NEOぱんぷきん2023年1月号「好きです遠州」
篠ケ谷山岩松寺―里山伏の拠点としての歴史も持つ浅羽の古刹

袋井市篠ケ谷にある岩松寺は、高野山真言宗に属する古刹です。寺伝によれば奈良時代にあたる725年、行基菩薩により開かれたと言われています。袋井市歴史文化館の「岩松寺の歴史と文化」によれば、浅羽庄の荘園守護所として平安時代末期には成立していたと考えられています。当初は「篠ケ谷山寺」と呼ばれていましたが、江戸時代初頭に「篠ケ谷山岩松寺」という山号・寺号を名乗り、真言寺院として成立したと考えられ、1648年に24石の朱印地も与えられました。江戸時代、観音堂を中心に山内には、六大坊、智積院、密蔵院、明王院、地蔵院の五院があり、将軍家と国家安泰を祈祷していました。寛文年間の火災で大きな被害を受け、五院のうち明王院のみが残り、現在、客殿となっています。聖観世音菩薩様が一山のご本尊様で開山当初から祀られていると考えられています。袋井市の指定文化財に指定されており、六十年に一度の御開帳があります。前回の御開帳が2014年でしたので、次回は2074年になります。客殿(明王院)のご本尊は不動明王様で、平安時代末頃の作と伝えられており、大変迫力のあるお姿です。1704年に一山の鎮守として勧請された白山大権現社もあるほか、かつては奥の院に大日如来様と毘沙門天様も祀られていました。

岩松寺には県指定文化財の鰐口が伝わっています。

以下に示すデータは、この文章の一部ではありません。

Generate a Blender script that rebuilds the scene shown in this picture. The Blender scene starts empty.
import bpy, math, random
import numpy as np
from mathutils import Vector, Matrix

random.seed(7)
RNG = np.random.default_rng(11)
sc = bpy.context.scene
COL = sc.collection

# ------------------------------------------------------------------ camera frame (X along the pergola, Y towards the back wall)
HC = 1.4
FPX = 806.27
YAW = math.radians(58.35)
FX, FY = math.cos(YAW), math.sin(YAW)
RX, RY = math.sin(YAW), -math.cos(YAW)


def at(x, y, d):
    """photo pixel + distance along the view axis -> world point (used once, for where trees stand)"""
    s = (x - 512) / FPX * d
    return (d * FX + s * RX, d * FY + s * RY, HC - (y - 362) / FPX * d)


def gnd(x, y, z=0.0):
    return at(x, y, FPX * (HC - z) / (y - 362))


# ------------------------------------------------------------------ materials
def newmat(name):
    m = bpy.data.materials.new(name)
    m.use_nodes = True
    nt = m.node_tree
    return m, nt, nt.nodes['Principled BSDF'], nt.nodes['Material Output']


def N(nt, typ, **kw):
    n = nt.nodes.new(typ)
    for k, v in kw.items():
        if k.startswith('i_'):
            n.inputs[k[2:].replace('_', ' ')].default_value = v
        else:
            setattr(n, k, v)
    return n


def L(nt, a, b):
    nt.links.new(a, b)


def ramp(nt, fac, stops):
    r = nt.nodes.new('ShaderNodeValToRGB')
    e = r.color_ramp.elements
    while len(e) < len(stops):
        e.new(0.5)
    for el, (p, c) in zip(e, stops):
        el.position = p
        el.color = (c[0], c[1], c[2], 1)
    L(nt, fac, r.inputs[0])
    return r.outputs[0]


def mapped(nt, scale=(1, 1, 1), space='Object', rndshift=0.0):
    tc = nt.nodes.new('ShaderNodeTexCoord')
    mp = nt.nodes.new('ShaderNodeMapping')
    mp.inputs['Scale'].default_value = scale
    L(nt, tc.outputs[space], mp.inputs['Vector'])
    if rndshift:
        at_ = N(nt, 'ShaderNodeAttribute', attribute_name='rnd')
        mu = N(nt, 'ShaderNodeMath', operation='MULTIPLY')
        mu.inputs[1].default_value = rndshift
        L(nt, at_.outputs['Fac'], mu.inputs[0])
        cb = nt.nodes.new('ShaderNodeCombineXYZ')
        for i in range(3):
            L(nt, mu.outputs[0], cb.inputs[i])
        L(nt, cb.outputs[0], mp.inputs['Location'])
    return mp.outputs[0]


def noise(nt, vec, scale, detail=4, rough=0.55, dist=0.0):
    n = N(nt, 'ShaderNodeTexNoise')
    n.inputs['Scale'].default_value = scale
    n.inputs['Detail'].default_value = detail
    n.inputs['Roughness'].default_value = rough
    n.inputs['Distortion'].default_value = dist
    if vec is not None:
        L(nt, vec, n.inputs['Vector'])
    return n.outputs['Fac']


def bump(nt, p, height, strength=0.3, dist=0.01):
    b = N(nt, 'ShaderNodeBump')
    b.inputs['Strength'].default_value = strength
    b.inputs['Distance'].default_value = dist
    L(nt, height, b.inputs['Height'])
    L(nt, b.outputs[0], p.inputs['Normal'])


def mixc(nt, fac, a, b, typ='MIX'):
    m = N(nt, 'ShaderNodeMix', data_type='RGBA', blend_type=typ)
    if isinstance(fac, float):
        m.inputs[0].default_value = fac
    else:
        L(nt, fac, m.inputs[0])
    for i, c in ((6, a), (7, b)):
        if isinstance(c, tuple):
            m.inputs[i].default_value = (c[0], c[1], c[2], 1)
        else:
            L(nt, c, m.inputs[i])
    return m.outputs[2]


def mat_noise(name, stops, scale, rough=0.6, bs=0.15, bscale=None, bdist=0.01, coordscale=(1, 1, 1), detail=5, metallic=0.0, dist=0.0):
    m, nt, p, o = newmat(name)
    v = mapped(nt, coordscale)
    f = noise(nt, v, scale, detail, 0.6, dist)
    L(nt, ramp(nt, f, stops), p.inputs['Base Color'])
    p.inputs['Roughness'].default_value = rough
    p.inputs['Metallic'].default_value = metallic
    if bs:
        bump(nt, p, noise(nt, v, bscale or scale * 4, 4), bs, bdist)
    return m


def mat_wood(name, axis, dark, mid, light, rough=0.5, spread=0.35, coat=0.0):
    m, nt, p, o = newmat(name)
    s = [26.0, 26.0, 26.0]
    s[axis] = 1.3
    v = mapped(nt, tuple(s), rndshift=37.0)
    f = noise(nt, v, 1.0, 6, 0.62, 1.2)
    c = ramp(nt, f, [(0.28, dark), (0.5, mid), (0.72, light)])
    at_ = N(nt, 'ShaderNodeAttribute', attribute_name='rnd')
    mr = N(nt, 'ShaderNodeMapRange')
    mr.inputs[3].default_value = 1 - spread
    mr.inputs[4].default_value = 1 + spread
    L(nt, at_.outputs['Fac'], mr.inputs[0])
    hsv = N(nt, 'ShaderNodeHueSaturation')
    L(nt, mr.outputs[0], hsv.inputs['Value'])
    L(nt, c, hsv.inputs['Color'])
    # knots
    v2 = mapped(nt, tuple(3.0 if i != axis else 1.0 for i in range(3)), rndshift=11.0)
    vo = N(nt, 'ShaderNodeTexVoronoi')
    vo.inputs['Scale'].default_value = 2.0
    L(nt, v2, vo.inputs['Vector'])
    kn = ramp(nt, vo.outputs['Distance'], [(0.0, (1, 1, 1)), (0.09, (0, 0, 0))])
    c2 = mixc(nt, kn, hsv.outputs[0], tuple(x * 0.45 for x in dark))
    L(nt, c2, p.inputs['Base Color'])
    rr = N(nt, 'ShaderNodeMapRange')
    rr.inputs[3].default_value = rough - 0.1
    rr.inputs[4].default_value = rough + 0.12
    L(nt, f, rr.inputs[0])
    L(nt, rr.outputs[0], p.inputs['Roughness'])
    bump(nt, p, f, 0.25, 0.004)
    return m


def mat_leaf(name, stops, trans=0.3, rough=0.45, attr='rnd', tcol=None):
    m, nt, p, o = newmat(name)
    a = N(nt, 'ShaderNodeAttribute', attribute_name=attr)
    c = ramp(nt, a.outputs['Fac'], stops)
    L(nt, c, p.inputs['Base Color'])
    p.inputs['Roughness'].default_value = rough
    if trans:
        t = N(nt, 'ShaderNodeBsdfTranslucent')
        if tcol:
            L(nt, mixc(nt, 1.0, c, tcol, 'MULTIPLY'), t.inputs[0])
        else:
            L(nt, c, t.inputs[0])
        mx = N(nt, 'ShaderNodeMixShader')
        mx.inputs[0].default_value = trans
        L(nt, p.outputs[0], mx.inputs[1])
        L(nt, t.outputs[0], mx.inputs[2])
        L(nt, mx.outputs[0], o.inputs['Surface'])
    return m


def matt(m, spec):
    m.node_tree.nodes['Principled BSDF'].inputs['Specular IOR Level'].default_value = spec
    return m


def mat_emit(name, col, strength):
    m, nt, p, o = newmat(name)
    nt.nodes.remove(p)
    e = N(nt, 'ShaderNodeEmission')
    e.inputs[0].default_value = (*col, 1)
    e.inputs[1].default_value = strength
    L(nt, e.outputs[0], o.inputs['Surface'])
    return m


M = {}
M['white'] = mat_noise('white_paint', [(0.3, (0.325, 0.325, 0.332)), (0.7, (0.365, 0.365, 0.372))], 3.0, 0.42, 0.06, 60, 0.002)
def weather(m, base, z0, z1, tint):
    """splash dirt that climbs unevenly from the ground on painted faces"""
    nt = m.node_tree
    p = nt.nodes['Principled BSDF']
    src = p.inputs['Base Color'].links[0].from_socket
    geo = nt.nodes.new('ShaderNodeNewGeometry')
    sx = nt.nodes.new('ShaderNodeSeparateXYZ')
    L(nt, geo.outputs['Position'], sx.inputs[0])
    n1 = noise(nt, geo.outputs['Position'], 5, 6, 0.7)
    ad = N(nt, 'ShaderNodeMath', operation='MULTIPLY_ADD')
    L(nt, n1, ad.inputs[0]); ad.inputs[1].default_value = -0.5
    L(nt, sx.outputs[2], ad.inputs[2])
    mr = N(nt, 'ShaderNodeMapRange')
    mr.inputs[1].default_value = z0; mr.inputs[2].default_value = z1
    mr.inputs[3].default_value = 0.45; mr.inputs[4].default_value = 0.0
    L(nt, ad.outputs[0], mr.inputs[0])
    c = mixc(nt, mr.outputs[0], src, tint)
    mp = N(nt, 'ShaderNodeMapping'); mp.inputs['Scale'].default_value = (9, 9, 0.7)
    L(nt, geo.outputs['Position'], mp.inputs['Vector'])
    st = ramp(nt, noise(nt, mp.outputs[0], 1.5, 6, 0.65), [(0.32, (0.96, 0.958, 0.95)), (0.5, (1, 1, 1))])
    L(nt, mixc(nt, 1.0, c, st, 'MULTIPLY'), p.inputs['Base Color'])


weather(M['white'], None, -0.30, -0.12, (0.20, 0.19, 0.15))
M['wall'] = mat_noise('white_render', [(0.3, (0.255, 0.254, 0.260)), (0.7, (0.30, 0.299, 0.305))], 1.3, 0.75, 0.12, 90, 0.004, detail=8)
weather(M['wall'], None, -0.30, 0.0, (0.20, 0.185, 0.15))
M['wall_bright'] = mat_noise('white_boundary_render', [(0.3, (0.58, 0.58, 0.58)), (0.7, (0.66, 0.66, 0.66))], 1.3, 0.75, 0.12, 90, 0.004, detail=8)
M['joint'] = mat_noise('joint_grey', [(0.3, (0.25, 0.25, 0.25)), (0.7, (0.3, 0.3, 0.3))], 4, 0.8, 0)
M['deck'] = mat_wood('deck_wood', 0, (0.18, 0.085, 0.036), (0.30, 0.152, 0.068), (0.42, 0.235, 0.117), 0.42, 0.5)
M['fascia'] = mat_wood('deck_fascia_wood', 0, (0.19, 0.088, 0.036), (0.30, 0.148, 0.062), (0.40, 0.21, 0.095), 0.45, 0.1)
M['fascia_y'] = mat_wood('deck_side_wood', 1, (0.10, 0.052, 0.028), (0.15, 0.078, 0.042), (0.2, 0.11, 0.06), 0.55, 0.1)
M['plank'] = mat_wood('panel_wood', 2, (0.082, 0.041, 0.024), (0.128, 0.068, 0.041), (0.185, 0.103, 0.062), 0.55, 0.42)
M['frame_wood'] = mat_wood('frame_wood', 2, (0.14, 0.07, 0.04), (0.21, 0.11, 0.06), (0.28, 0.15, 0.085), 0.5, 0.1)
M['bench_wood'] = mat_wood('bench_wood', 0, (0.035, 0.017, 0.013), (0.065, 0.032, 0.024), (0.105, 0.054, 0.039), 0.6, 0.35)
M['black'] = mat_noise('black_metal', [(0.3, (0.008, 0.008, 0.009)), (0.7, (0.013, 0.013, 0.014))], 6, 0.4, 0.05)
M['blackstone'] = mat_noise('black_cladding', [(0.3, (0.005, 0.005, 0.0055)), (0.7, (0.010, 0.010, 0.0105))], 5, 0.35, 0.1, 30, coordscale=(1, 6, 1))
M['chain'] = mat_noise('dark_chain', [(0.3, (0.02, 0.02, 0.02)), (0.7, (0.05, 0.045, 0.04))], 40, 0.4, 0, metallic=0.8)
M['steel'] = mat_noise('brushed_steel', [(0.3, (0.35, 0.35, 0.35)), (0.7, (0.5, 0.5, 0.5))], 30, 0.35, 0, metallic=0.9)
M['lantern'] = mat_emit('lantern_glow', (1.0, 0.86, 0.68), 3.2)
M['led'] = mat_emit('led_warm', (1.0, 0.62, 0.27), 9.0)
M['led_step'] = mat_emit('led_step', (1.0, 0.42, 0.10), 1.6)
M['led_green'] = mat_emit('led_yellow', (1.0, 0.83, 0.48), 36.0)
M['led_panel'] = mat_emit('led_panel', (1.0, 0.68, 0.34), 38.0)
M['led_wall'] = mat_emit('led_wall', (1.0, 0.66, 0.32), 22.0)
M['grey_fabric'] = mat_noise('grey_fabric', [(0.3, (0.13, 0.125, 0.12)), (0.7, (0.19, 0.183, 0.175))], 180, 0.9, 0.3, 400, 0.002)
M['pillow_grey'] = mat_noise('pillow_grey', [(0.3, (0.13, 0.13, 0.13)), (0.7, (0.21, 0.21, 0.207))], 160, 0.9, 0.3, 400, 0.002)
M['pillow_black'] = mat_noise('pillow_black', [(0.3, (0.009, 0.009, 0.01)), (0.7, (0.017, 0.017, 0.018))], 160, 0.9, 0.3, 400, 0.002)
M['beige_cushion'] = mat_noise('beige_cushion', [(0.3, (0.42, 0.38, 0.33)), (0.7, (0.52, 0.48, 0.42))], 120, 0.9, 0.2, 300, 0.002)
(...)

鰐口とは神社仏閣の軒先に掛け、参詣者が礼拝の前に鉦の緒と言われる布縄を振って鰐口の鼓面を打ち鳴らすものです。神谷昌志さんの「遠州歴史散歩」によれば、室町時代の大永二年に堀越氏延公が遠江国分寺に奉納したものが岩松寺に伝わったとのこと。堀越氏延公は今川氏真公に背いた堀越氏(遠江今川家)の一門で、徳川家康に堀越の地を献上し、晩年は諸井に居住したと伝えられています。なお、堀越氏延公の子孫には零戦の設計者として著名な堀越二郎博士がいらっしゃいます。

岩松寺の本堂である観音堂の隣には行者堂があります。行者堂には修験道の創始者とされる役行者様が祀られています。また、行者堂には1764年に江戸銀座の仏師吉田安右衛門によって彫られた「天狗面」も奉納されています。岩松寺は江戸時代、里山伏の拠点でした。江戸幕府は、1613年修験道法度を定め、諸国の修験者を、天台宗聖護院を本山とする本山派と真言宗醍醐三宝院が統括した当山派の両派のいずれかに属させるとともに、修験者(山伏)を里修験(里山伏)として定住させ、鎮守神社の小祠の別当、霊山登拝の先達、卜占、加持祈祷、呪符の発行などを行うことを認めました。江戸時代以前の山伏は全国を自在に移動し、変装して移動するには格好の姿でした。源義経一行も山伏の姿で奥州に逃げ延びたと言われていますし、武田信玄公や今川義元公も山伏を利用して、各国の情報を集めました。江戸幕府は政治犯や浪人、犯罪者、スパイが山伏の姿で諸国を徘徊し、幕府転覆の企てに結びつくことを恐れたのです。山伏・修験道は、山に入って危険を冒して激しい修行を行い、山の霊気によって験力を得ると考えられていたので、修験道法度は山伏の生命ともいうべき山林修行を制限・禁止するもので、その意味において山伏・修験道に大きな影響を与えました。遠江地方、とりわけ小笠山で山林修行をしていた山伏達は浅羽地区に定住するようになったと考えられ、浅羽北部の里山伏の拠点の一つが岩松寺であったと考えられます。

岩松寺は大工棟梁に対して免許皆伝の秘伝書を授与し、棟上げ式の次第を口伝により伝授していました。また、伝授した棟梁に対して大工仲間で作られる「聖徳太子講」の掛け軸も発行し、授けていました。江戸を中心に活躍した遠江・三河出身の大工棟梁たちは、徳川家康公の家臣団に組み込まれ、家康の江戸移封に際して江戸に移り住み、江戸の町の建設に携わりましたが、岩松寺はこのような大工棟梁たちとの関係を持ち続けていました。

なお、岩松寺付近で、遠州地方では最後となる果し合いがありました。明治6年、明治維新とともに武士を辞め、平芝の開墾に入った本目保三と神谷貞保が、一人の女性をめぐって、篠ケ谷の池の畔で果し合いをしました。一人は斬られ、一人は翌日に切腹するという運命を辿りました。この二人の墓が観音堂東側の森の中にひっそりと残っています。